Lawrentians Travel to Hear Halima Aden Speak at Princeton

News  /  by Shaezmina Khan '19  /  November 11, 2017

Courtesy of Shaezmina Khan '19

This past Wednesday, the Muslim Students Association organized a trip to hear a Critical Conversation with Muslim model Halima Aden at Princeton University. 11 Lawrentians and Coordinator of Intercultural Programs Tran Kim-Senior attended the discussion, which was centered around topics of modesty, womanhood, and the fashion industry.

The event was co-hosted by the Muslim Life Program (MLP) of Princeton University, the Women's Center, and the Carl A. Fields Center for Equality and Cultural Understanding.

Halima Aden is a 20 year-old Muslim model and Somali-American refugee. She was the first contestant to compete in the Miss USA state pageant in a hijab and in swimwear called a burkini.
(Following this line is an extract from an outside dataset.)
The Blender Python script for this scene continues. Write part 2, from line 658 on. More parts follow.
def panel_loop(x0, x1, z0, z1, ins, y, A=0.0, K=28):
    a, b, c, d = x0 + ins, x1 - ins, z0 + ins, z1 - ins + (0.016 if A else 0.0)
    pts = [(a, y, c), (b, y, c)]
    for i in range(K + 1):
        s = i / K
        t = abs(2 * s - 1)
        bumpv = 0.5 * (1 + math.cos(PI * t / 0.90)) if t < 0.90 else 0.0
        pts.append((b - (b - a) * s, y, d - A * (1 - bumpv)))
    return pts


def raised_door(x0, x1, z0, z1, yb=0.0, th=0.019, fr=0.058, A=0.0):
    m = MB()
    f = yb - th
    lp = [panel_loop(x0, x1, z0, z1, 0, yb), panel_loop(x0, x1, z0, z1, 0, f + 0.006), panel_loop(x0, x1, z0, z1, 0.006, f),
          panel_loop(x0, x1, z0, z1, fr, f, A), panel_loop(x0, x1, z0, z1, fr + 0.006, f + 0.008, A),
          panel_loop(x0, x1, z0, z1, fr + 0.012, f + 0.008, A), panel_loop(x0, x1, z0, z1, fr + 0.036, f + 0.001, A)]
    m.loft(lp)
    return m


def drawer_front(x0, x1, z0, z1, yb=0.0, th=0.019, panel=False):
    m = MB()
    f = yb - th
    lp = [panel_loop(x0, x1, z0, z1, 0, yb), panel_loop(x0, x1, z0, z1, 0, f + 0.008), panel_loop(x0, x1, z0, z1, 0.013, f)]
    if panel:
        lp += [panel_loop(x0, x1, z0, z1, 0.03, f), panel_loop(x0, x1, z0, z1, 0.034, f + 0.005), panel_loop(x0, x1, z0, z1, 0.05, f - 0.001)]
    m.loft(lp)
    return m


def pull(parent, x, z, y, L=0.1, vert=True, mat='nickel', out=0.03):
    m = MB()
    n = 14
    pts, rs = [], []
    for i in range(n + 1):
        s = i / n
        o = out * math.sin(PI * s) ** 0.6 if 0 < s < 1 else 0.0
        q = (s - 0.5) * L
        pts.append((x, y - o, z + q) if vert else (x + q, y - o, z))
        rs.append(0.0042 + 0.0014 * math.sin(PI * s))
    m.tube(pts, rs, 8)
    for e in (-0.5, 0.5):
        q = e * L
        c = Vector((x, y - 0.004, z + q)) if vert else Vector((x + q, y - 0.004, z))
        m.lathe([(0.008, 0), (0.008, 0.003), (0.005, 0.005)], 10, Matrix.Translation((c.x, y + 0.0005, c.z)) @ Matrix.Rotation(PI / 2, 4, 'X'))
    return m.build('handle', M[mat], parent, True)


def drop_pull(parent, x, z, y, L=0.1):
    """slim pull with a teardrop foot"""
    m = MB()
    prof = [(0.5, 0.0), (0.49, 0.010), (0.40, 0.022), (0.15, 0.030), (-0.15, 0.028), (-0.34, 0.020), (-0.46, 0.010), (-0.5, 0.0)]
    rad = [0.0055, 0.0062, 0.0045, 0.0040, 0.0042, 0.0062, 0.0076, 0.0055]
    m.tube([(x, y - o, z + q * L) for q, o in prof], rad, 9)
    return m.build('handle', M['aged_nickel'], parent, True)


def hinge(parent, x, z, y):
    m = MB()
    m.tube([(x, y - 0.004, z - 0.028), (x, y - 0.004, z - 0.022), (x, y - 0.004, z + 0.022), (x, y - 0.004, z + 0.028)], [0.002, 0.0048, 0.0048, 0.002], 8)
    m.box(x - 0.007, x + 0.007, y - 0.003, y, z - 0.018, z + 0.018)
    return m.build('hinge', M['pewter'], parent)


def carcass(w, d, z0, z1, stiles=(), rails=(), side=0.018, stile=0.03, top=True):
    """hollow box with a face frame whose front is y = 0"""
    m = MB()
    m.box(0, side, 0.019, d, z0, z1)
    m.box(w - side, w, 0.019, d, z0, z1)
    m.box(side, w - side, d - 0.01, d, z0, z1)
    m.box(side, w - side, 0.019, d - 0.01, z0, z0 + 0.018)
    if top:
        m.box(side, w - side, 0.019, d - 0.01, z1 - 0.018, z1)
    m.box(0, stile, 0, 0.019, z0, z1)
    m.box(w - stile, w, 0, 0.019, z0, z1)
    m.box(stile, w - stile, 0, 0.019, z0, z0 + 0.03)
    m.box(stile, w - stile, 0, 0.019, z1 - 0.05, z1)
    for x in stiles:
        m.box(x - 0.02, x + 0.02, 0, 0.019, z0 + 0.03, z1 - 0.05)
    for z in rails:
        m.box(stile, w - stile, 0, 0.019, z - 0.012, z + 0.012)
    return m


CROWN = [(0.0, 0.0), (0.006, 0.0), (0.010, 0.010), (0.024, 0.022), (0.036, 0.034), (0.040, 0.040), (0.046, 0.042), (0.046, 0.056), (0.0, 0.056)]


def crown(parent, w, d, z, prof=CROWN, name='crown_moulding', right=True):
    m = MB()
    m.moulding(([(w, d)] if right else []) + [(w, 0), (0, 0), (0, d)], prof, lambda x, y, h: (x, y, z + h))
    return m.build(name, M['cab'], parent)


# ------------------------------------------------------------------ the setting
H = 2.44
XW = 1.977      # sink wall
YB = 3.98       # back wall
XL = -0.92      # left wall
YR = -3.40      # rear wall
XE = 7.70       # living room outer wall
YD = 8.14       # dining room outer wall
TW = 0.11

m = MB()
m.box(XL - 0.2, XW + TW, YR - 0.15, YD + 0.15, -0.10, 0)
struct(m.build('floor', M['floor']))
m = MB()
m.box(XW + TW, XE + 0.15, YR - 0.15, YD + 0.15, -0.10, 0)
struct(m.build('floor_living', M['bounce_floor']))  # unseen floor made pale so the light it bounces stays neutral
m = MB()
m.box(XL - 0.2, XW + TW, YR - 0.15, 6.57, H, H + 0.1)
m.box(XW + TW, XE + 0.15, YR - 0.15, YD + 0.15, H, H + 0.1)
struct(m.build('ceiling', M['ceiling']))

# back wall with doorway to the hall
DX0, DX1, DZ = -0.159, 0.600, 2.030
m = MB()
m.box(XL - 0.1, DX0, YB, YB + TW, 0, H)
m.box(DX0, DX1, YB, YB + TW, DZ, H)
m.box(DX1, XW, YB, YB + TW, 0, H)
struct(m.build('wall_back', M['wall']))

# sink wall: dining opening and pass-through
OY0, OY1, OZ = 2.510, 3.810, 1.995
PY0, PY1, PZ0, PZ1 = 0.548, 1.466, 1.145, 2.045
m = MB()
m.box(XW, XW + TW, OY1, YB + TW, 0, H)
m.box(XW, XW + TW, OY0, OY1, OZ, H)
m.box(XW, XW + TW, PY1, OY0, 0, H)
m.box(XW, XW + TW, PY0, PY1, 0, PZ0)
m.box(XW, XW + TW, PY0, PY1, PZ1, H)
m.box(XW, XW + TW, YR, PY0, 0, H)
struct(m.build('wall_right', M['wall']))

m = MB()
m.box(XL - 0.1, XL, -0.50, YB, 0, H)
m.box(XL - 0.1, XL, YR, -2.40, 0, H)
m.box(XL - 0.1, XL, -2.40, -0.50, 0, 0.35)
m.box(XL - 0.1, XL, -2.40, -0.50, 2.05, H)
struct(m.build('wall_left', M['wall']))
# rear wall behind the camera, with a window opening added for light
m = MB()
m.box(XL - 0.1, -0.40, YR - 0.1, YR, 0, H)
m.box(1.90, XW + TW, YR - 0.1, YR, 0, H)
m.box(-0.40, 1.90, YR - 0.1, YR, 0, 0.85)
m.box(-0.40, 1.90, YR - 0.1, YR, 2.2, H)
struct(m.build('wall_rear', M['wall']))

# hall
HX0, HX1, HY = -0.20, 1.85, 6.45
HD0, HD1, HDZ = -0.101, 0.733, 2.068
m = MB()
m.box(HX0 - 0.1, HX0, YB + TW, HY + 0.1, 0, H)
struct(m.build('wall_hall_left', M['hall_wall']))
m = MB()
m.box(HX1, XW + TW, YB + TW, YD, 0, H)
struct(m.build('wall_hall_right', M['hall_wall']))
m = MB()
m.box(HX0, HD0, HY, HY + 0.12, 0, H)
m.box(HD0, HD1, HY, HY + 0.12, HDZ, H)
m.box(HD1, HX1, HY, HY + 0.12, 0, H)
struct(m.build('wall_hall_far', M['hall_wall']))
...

After receiving international media attention for her clothing choice and her interpretation of her Muslim faith while participating in the pageant, Aden was invited to New York by former editor-in-chief of Vogue Paris Carine Roitfeld. Shortly afterwards, Aden became the official cover girl of Carine Roitfeld’s Fashion Book Issue 10 after her first professional photo shoot. Aden was signed by the major modeling agency IMG for worldwide representation. Since then, Aden has modeled in both the New York and Milan Fashion Weeks for designers such as Kanye West and Max Mara. This past summer, she was featured in both VOGUE Arabia and ALLURE, and in campaigns for brands such as Nike and American Eagle.

According to Vogue, “Halima is redefining the idea of modest style on the runway and is defying conventional beauty standards.”

Aden started her conversation at Princeton by describing her childhood experience of living in a Kenyan refugee camp in Kakuma until age six. Her family sought asylum in the U.S. and eventually moved to St. Cloud, Minnesota.

According to Quartz News, Aden remembered the camp, made up of Somali, Sudanese, and Ethiopian refugees, as “a place that showed her the importance of diversity and acceptance.”

Aden then transitioned into speaking about her personal experiences and motivations for entering the world of fashion and modeling.

In an interview with Quartz News, Aden said, “I never dreamed I could have a career in modeling. In fact, I never knew someone wearing a hijab could be a model [...] I hope to show Muslim women and young women of all backgrounds that they are represented in the world of fashion. It’s powerful to know you can dress modestly and be beautiful.”

Sally Thomas ’19 said, “I think everyone was very inspired by Halim Aden’s strong sense of self. Even though she is modeling in the top fashion shows and is modeling for extremely popular fashions designers, she never lets anyone else change who she is—that is something I truly admire about her character.”